When Ziggy arrived almost two and half years later, the exhaustion of motherhood felt heavier, and juggling two kids felt significantly harder than juggling one. But still I couldn't fail to notice the milkiness of my new baby's skin, the blue of his eyes.

The adjustment to being a mother of two was difficult, but in the still moments, I found beauty. It did not have the shiny newness of Luca's arrival – that giddy excitement at the unknown – but becoming Zig's mum was precious just the same. My heart was still Shakespearean.

By the time Harlow arrived (another two and a half years after Zig), I was often overwhelmed by the crushing relentlessness of three children, but she was a girl, and my heart had been writing love songs for her since the beginning of time. A daughter! Novelty alone kept me afloat.  

But babies by their very nature inspire flowery prose. Freshly birthed and brand new in the world, tiny and helpless and smelling like caramel mixed with pureness and probably exactly the same as Heaven, it's hard not to find music here.

But life goes on, and babies grow up into people who constantly want everything all the time. I was worried my heart had run out of words. Had the music….died?

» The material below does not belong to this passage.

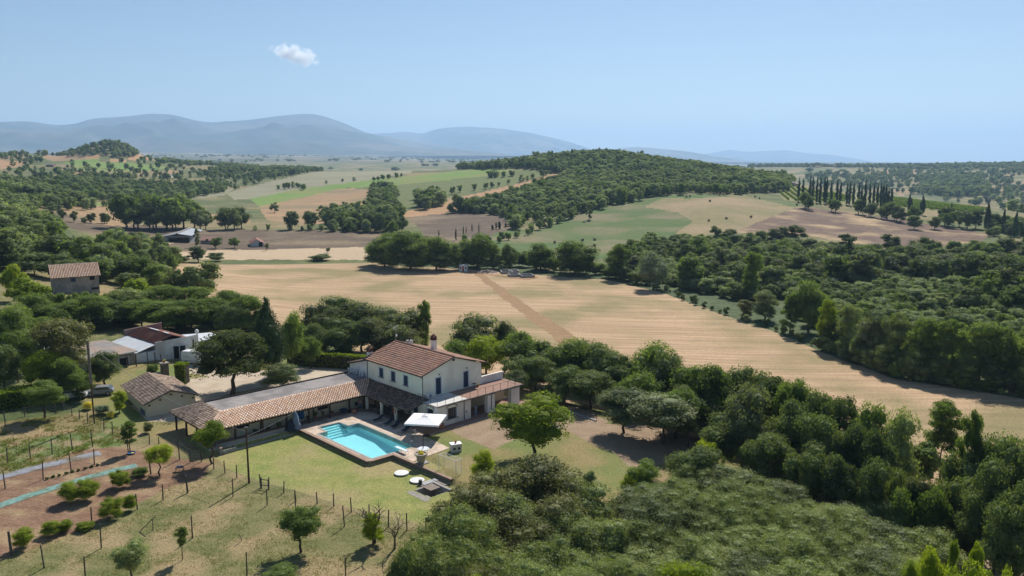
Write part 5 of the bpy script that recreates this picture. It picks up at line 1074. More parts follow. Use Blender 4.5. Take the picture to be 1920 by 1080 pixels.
def kerb(mb, P0, P1, w_, z0, z1):
    a = Vector((*P0, 0)); b = Vector((*P1, 0)); d = (b - a).normalized(); e = Vector((-d.y, d.x, 0)) * w_ / 2
    q = [(a - e), (b - e), (b + e), (a + e)]; q = q if (q[1] - q[0]).cross(q[2] - q[0]).z > 0 else q[::-1]
    mb.slab([(p.x, p.y, z1) for p in q], z1 - z0)
# retaining wall and copings
def uvobj(name, label, cat, **k): return empty(name, (HC[0], HC[1], 0), HT, label, cat, **k)
R = uvobj('retaining_wall', 'low dark stone retaining wall with brick coping between pool terrace and lawn', 'wall')
m = MB(); kerb(m, (-14.55, 13.9), (-14.55, -4.05), .32, -.9, -.05); kerb(m, (-14.39, -4.15), (-10.9, -4.25), .3, -.9, -.05); kerb(m, (-10.92, -4.4), (-10.7, -16.0), .34, -.9, .0); m.build('stone_face', RSTONE, R)
m = MB(); kerb(m, (-14.6, 14.1), (-14.6, -4.05), .5, -.05, .035); kerb(m, (-14.35, -4.18), (-10.7, -4.28), .46, -.05, .036); kerb(m, (-10.88, -4.52), (-10.68, -16.1), .44, 0, .07); m.build('coping', COPE, R)
R = uvobj('planter_wall', 'low walled planting bed before the long tiled porch', 'planter')
m = MB(); kerb(m, (-26.5, 14.25), (-15.6, 14.35), .3, -.9, .40); m.box(-26.65, -26.35, 12.7, 14.1, -.9, .3); m.build('bed_wall', CONC, R)
m = MB(); kerb(m, (-26.5, 14.25), (-15.6, 14.35), .36, .40, .46); m.box(-26.68, -26.3, 12.7, 14.1, .3, .36); m.build('bed_coping', COPE, R)
m = MB(); kerb(m, (-24.3, 12.95), (-14.9, 13.45), .2, -.9, -.35); kerb(m, (-26.3, 12.75), (-24.3, 12.95), .25, -.9, -.05); m.box(-24.45, -24.2, 13.05, 14.05, -.9, -.1); m.build('outer_kerb', CONC, R)
MB().box(-24.2, -15.2, 13.45, 14.1, -.8, -.32).build('bed_soil', G['meadow'], R)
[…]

When did I stop seeing the wonder? Instead of milky skin and chuckles that spring directly from rounded bellies, I see kids who desperately need a bath and cheekiness bordering on wilful disobedience.

The pressures of time and obligation, bills and cleaning and homework and food and jesus, if I don't see the osteo soon this migraine will be permanent, not to mention trying to keep in contact with people I love – these never-ending demands drain the colour out of my days until I find I am wading through a greyish fog.

Although to be fair, I live in Melbourne, so sometimes the figurative is also literal.

How many moments am I missing underneath this cloud? "Have I lost my eye for the beauty in small things?" I worried.

But then it was bath time. Each night, she does this, the very same routine. I run the water and she throws her doll, Bey, in with a thunk. Next she strips off and marches each piece of clothing to the hamper in her bedroom. Sometimes it takes her three trips. She is fiercely independent and only ever asks for "Halp!" getting her top over her head. There she goes, striding to and from the bathroom, naked and determined. And what a thing to behold, the purposeful stride of a bare-bummed toddler. When she returns, I pop her in the bath, and I lean in to kiss the little rosebud mouth she is offering me.

When I kiss my daughter, my heart becomes a composer. When Zig's face lights up spotting me at kinder pick-up, it's love songs and dedications time. When Luca sits and chats to me like the thoughtful and curious little person he is, my heart is every poem ever written about love.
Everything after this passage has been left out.